The experiment was carried out using Deutsche Telekom’s fibre network. The system implemented an entanglement-based QKD protocol, which transmits pairs of quantum-correlated photons between endpoints. Any attempt to intercept the quantum key alters the state of the particles and becomes detectable, ensuring a secure exchange of cryptographic keys between parties.
The technology operates by encoding information in the quantum states of photons and transmitting them through fibre optic cables. In the case of this trial, Toshiba achieved the result without the use of cryogenic cooling, which is typically required in quantum systems to preserve coherence. Instead, the system utilised room-temperature components, increasing the feasibility of practical deployment.
Robert Woodward, who leads Toshiba Europe’s QKD research team, confirmed that this was the first time such a distance had been covered using entangled photons on installed fibre without cryogenic infrastructure. “The success of the trial indicates that practical QKD is feasible using standard telecom equipment,” Woodward said.

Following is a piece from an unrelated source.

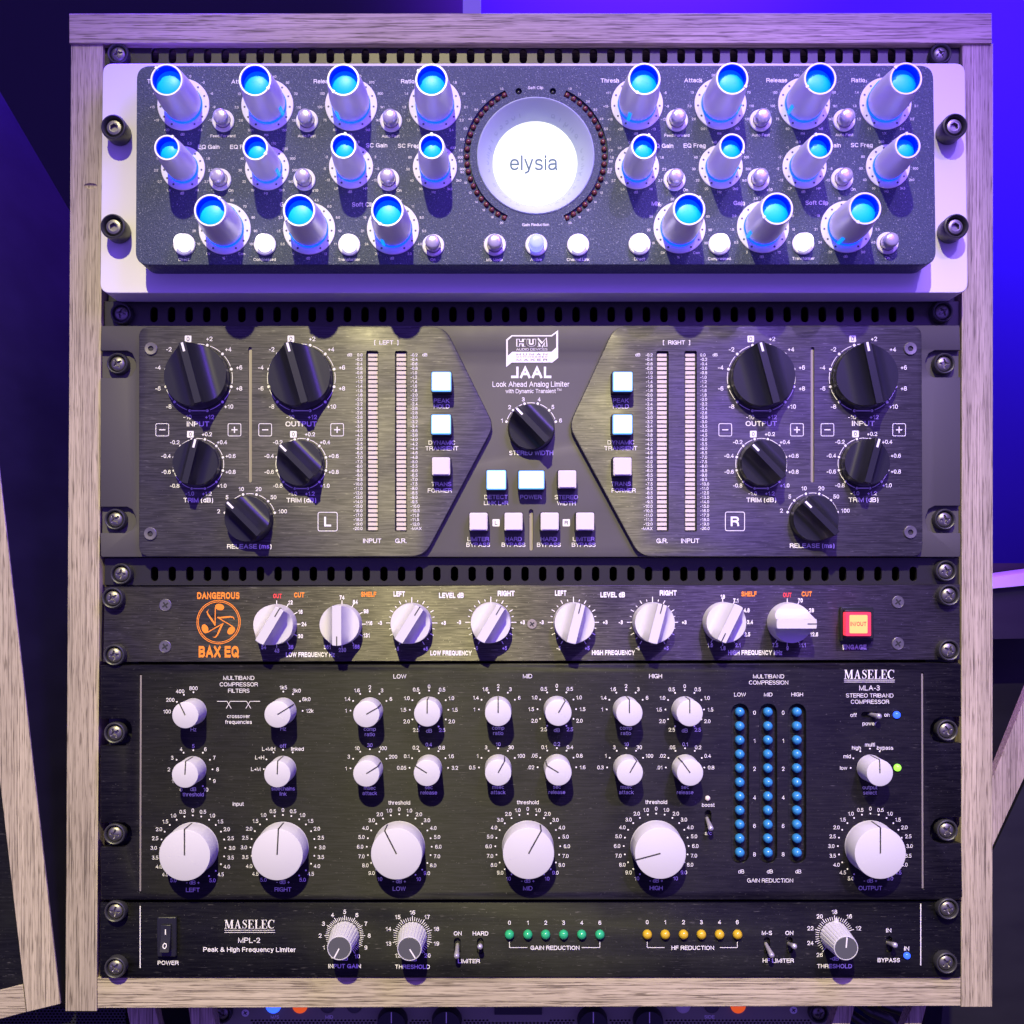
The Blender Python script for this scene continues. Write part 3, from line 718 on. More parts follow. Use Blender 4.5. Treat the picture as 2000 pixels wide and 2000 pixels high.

The results of the trial were published in the scientific journal Nature. The publication confirmed that the system maintained secure key exchange with a low quantum bit error rate (QBER), a critical metric in QKD performance. Toshiba used a twin-field QKD protocol, which enables key exchange between two parties with the measurement point located midway between them, reducing signal loss and allowing longer-distance communication.
Quantum key distribution is viewed as a foundational element for future cybersecurity frameworks. Traditional public key encryption methods rely on computational complexity, which may be vulnerable to decryption by quantum computers. QKD offers a physics-based alternative that is not subject to the same algorithmic limitations.
While Toshiba has not confirmed commercial rollout plans or implementation schedules, the company stated that the successful field test demonstrates the potential for integration into broader telecommunications networks. Various governments and enterprises are evaluating QKD as a component of long-term secure communications planning, particularly as quantum computing capabilities continue to evolve.
Similar quantum communication trials in recent years
Across Europe, several initiatives are advancing QKD integration into live telecom networks. In the UK, BT and KETS Quantum Security tested a chip-based QKD system for deployment in standard network hardware. France’s ParisRegion QCI project, led by Orange, has also trialled QKD over existing fibre infrastructure. In Italy, Retelit, Telebit, and ThinkQuantum demonstrated secure key exchange on operational networks.
Finland’s VTT-led NaQCI initiative, part of the EU’s EuroQCI programme, is developing quantum testbeds and planning cross-border links. These efforts support the EU’s objective of establishing a continent-wide quantum communication network by the end of the decade.